— start THE RECORDS —

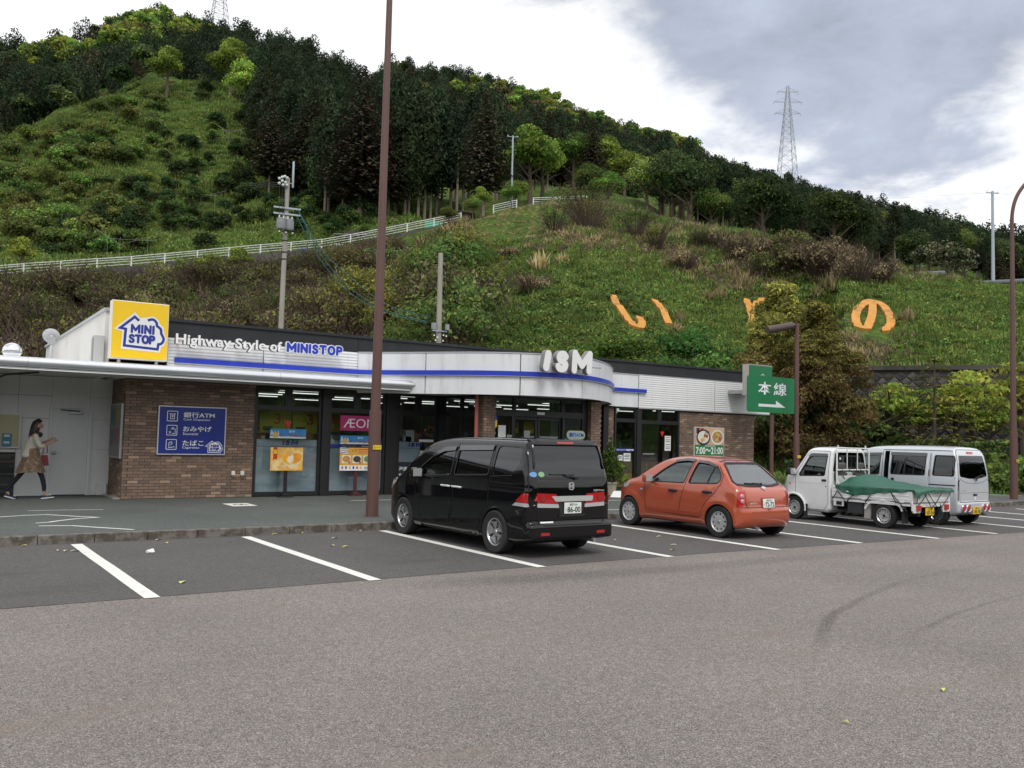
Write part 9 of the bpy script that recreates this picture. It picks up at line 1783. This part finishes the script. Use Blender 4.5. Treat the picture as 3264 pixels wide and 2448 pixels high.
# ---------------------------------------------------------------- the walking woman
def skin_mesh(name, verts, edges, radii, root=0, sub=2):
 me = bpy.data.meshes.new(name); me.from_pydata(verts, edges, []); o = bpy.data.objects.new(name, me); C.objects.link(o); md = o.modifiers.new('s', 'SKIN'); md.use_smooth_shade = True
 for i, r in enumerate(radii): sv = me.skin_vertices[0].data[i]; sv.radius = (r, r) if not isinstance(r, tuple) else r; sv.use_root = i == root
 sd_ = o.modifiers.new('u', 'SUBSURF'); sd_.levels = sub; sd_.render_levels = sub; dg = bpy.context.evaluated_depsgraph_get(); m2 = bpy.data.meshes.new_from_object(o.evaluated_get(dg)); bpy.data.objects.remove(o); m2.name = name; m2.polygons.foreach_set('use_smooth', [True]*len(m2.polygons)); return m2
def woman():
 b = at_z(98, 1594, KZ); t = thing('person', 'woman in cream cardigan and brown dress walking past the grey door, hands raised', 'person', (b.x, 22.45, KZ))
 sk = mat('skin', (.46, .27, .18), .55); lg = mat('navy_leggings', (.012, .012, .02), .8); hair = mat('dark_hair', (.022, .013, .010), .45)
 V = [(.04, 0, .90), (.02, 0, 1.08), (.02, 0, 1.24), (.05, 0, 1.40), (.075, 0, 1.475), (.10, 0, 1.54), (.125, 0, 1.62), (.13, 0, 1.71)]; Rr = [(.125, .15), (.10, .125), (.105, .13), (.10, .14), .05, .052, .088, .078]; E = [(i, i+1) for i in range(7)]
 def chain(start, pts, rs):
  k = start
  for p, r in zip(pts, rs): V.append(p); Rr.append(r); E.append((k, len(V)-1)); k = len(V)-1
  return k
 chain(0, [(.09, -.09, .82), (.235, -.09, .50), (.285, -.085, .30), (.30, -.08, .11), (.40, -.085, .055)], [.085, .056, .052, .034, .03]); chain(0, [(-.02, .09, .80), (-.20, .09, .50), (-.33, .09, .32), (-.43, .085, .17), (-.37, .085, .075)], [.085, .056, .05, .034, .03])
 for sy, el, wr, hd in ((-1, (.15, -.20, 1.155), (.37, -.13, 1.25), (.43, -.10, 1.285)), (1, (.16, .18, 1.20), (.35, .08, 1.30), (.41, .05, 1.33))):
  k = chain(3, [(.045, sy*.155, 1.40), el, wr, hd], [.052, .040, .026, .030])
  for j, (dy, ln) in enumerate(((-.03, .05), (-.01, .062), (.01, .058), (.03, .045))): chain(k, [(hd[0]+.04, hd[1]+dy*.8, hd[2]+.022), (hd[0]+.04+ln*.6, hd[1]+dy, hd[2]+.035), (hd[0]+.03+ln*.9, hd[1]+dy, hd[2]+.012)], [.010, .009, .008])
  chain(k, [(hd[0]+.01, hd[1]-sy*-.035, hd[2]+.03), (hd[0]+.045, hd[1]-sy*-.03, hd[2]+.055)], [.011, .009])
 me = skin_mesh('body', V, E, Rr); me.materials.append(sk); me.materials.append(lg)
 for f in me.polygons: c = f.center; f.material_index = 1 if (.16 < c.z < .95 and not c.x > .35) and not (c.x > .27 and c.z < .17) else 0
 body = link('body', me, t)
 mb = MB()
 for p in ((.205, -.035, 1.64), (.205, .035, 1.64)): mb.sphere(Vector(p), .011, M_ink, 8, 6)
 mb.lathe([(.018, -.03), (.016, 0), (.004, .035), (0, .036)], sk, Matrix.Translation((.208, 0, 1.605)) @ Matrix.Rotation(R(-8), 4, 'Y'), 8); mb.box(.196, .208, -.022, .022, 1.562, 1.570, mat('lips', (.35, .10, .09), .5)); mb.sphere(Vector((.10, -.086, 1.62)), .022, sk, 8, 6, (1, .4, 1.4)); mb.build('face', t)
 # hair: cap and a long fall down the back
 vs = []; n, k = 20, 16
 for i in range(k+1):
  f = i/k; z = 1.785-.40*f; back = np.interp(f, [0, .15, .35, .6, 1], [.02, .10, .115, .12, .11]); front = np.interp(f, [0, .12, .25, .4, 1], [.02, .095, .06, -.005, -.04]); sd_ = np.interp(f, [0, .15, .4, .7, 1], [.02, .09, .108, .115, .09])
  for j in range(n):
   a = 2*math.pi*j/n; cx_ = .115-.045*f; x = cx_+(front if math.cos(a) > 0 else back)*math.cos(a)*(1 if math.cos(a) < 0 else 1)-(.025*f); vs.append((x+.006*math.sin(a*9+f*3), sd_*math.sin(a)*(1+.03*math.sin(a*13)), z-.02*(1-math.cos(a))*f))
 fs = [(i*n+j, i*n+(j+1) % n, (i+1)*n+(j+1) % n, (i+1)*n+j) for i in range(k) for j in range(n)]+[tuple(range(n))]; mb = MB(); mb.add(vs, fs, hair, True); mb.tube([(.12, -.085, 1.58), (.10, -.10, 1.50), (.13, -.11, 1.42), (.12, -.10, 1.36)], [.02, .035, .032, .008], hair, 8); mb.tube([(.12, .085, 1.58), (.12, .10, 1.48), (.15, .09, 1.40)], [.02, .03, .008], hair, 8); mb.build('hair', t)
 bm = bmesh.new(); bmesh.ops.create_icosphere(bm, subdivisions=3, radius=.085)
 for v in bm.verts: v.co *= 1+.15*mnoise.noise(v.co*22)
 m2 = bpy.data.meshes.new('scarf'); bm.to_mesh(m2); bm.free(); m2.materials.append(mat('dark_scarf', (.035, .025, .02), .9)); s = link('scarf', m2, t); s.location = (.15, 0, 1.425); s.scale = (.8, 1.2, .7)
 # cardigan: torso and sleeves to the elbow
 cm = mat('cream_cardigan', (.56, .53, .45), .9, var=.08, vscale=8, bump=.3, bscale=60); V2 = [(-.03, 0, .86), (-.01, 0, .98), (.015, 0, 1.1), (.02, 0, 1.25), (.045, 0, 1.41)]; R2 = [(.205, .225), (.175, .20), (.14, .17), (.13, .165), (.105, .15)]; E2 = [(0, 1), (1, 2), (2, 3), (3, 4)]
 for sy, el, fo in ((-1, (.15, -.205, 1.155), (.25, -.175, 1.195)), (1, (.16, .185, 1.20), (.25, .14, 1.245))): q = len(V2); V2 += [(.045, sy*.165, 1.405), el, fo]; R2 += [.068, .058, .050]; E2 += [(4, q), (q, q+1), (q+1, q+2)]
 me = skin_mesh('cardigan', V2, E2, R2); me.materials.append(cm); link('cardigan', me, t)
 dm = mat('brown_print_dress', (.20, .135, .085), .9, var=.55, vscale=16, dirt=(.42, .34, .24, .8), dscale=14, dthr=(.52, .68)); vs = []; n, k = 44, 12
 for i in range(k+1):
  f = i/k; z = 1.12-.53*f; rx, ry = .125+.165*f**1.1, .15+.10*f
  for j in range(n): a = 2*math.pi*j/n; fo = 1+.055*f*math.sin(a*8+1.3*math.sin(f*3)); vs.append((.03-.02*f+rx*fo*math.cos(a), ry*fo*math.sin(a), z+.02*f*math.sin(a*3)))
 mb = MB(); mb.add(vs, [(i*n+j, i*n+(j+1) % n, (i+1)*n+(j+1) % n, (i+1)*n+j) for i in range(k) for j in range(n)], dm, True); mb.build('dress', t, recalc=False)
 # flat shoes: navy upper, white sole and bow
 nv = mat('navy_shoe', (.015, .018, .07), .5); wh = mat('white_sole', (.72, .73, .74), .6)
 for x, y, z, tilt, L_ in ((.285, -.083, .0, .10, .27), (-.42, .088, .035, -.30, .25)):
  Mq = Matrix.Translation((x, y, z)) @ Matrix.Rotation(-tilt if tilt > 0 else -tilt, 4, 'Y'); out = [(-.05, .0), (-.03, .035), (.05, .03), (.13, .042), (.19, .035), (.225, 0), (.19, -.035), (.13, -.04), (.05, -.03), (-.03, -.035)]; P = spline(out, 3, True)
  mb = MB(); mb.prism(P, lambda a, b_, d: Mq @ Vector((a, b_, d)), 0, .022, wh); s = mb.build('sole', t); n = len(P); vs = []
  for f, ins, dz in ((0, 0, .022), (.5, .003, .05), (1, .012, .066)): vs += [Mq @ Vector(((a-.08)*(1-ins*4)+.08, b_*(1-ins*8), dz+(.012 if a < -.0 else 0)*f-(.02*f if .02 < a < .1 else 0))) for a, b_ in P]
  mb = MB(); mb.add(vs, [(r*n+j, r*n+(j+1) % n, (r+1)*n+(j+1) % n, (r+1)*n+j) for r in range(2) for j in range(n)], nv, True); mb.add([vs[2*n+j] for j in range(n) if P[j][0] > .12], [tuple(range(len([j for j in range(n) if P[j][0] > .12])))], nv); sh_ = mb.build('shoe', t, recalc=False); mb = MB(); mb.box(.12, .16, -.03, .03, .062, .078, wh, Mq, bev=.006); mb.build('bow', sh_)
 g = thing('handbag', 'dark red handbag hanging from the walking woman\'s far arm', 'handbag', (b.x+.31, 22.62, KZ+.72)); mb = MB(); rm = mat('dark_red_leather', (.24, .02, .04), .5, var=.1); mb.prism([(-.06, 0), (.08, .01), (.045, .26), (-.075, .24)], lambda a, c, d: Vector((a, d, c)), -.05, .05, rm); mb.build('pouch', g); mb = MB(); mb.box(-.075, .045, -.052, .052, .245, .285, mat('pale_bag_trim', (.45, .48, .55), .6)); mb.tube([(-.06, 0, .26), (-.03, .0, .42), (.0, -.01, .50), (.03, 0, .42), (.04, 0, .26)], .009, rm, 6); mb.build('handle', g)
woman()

— end THE RECORDS —
— start THE RECORDS —

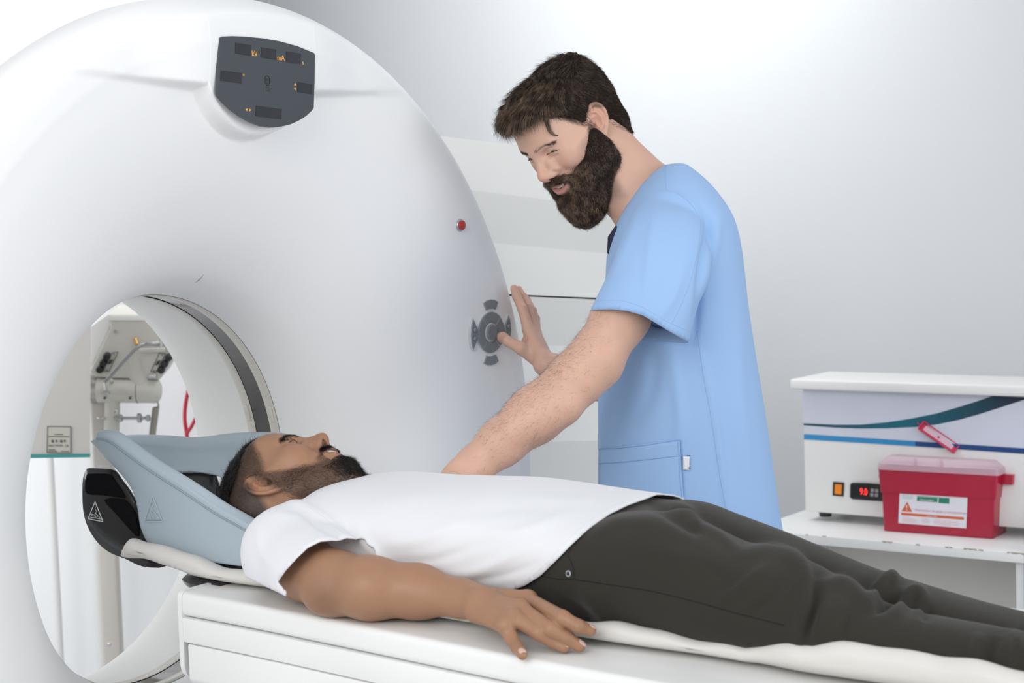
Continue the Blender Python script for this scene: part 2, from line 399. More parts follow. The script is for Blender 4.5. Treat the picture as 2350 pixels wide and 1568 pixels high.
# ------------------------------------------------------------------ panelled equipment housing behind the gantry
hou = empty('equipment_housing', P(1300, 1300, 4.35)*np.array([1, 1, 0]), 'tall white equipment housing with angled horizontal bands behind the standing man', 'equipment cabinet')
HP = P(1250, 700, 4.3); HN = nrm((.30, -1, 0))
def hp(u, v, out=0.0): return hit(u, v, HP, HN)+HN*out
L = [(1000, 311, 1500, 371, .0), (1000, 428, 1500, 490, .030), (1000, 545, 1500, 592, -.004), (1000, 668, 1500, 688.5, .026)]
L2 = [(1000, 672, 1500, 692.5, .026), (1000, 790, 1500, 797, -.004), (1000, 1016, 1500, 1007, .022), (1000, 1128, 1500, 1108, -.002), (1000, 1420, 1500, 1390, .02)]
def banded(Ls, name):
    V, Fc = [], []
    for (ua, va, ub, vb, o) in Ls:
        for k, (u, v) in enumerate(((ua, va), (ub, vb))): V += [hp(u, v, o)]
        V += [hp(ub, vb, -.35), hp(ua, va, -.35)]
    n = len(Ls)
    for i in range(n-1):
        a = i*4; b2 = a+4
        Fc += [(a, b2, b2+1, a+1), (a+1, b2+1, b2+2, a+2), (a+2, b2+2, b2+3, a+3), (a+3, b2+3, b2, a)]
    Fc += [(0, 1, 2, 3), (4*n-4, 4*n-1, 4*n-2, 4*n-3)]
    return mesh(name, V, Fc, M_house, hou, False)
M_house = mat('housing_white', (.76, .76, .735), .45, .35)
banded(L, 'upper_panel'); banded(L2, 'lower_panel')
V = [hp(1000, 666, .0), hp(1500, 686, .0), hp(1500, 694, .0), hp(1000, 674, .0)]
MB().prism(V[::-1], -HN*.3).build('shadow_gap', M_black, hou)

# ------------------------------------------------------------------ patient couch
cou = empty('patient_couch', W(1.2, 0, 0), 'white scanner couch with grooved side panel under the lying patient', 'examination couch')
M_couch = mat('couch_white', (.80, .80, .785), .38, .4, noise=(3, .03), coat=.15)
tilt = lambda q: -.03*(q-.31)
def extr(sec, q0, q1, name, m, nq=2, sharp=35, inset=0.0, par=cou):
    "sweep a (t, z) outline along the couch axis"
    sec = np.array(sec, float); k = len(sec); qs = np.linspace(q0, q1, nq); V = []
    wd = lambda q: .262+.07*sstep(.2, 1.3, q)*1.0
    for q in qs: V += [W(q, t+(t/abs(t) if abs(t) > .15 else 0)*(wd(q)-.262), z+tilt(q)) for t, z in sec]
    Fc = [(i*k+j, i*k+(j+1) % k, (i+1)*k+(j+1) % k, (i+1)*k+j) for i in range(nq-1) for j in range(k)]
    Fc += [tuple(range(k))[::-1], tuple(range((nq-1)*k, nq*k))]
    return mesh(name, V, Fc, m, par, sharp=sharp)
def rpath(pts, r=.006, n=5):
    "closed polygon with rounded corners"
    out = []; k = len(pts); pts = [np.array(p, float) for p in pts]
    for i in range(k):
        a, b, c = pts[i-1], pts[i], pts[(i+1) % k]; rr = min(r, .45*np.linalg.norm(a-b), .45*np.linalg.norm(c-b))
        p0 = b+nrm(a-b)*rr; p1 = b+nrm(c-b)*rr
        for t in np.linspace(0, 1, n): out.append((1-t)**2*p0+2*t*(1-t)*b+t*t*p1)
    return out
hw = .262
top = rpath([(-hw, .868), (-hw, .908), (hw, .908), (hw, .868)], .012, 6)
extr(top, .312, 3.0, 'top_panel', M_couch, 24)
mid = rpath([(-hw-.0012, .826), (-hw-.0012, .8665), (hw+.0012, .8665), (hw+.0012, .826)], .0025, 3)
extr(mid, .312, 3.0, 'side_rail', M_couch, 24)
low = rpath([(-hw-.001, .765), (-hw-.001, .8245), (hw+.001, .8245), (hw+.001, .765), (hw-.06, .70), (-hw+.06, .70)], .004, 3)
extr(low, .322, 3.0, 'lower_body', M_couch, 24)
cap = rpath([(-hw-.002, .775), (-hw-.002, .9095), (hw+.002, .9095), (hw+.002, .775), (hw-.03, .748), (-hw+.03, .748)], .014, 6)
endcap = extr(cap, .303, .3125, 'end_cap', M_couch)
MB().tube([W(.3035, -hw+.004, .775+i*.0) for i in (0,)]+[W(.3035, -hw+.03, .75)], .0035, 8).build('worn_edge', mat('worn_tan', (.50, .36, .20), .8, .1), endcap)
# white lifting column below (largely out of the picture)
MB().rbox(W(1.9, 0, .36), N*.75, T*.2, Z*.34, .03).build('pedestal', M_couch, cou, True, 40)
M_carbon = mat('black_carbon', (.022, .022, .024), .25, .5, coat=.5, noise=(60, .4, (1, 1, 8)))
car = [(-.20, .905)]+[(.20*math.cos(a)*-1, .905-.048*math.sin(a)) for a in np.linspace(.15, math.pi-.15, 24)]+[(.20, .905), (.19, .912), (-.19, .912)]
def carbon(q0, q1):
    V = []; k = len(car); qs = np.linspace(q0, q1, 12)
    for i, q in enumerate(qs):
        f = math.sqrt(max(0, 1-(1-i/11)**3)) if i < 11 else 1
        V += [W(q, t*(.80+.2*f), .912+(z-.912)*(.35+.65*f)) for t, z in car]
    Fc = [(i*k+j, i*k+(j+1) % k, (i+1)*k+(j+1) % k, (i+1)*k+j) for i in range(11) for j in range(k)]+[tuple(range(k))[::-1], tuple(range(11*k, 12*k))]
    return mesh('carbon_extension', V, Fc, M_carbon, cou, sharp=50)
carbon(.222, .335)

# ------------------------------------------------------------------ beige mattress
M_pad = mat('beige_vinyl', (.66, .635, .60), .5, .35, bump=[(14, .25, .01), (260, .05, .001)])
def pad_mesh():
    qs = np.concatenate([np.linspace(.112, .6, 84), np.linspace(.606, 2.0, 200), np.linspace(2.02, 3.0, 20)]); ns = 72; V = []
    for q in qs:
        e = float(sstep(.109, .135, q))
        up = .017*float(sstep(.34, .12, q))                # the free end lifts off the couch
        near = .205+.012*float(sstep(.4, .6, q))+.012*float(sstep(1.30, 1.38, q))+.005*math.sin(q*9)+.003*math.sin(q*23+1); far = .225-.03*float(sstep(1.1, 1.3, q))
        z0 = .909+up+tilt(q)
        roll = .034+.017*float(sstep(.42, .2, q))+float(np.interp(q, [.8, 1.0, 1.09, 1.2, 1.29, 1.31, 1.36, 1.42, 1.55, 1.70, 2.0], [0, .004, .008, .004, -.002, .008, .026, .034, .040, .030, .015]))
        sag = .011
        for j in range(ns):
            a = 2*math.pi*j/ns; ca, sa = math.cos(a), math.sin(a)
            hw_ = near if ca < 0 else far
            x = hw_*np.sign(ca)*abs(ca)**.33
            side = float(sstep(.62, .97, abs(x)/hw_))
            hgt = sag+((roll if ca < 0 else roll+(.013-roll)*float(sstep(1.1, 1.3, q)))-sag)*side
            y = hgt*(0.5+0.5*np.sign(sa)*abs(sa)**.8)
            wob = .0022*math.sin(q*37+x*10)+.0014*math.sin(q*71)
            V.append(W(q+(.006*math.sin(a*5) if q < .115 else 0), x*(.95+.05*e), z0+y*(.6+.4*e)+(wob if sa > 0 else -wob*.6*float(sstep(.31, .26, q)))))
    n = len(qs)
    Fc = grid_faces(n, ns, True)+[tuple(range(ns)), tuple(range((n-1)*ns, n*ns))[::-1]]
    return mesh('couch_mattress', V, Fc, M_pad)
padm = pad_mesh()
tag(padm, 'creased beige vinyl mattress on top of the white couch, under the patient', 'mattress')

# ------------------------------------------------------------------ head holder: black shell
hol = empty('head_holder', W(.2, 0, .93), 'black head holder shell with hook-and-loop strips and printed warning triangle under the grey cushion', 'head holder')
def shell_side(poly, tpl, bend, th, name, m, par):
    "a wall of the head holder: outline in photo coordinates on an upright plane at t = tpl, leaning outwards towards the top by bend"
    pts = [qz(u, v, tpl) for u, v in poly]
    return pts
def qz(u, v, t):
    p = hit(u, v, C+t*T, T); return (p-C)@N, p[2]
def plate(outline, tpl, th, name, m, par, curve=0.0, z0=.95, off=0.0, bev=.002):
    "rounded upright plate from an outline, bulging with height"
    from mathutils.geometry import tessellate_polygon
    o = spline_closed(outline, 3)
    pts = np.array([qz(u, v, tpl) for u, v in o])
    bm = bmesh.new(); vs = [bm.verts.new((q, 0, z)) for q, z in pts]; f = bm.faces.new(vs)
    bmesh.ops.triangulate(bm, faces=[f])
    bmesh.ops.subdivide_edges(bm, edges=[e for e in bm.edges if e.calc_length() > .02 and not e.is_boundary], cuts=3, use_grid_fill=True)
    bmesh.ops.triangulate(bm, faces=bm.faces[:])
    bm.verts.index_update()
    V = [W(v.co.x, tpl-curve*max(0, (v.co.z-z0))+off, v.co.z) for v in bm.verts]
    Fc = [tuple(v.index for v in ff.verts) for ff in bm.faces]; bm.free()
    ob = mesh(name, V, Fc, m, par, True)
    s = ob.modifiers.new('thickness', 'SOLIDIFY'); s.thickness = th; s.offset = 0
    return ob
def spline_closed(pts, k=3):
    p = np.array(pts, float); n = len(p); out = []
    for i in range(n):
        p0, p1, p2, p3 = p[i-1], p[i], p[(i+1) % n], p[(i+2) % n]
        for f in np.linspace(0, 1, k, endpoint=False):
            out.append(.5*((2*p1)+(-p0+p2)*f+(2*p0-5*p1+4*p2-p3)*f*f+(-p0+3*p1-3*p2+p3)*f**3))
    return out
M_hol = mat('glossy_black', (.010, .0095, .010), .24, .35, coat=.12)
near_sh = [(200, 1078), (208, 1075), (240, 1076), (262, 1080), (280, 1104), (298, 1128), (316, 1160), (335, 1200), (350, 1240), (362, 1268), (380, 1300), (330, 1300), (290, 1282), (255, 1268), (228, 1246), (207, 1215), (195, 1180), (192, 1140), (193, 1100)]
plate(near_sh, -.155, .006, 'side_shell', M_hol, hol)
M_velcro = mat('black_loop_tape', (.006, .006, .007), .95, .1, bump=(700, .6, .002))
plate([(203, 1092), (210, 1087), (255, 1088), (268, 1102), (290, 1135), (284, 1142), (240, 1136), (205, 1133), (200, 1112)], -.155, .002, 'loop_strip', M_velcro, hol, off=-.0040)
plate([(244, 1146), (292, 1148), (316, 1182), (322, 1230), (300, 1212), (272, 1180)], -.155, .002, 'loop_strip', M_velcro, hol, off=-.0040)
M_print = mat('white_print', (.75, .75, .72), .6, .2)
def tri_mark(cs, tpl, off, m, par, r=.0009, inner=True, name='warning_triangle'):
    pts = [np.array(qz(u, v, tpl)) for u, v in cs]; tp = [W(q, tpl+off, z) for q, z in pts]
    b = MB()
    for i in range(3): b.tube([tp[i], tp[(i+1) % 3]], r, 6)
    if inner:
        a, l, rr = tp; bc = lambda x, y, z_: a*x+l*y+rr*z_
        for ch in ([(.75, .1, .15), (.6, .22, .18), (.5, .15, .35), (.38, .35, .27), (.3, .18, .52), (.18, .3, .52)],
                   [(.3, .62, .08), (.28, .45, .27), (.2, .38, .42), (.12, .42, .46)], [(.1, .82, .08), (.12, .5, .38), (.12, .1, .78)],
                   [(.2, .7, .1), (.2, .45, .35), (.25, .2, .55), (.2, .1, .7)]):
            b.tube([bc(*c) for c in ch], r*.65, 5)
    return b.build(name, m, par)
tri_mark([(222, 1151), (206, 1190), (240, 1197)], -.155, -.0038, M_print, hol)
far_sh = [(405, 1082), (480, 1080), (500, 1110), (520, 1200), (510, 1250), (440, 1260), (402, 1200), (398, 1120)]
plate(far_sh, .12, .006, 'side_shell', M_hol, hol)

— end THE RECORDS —

**TO BE DONE**
Each line with the string "part" in it needs to be found and copied.

**RESULT FOR THIS EXERCISE**
Write part 9 of the bpy script that recreates this picture. It picks up at line 1783. This part finishes the script. Use Blender 4.5. Treat the picture as 3264 pixels wide and 2448 pixels high.
Continue the Blender Python script for this scene: part 2, from line 399. More parts follow. The script is for Blender 4.5. Treat the picture as 2350 pixels wide and 1568 pixels high.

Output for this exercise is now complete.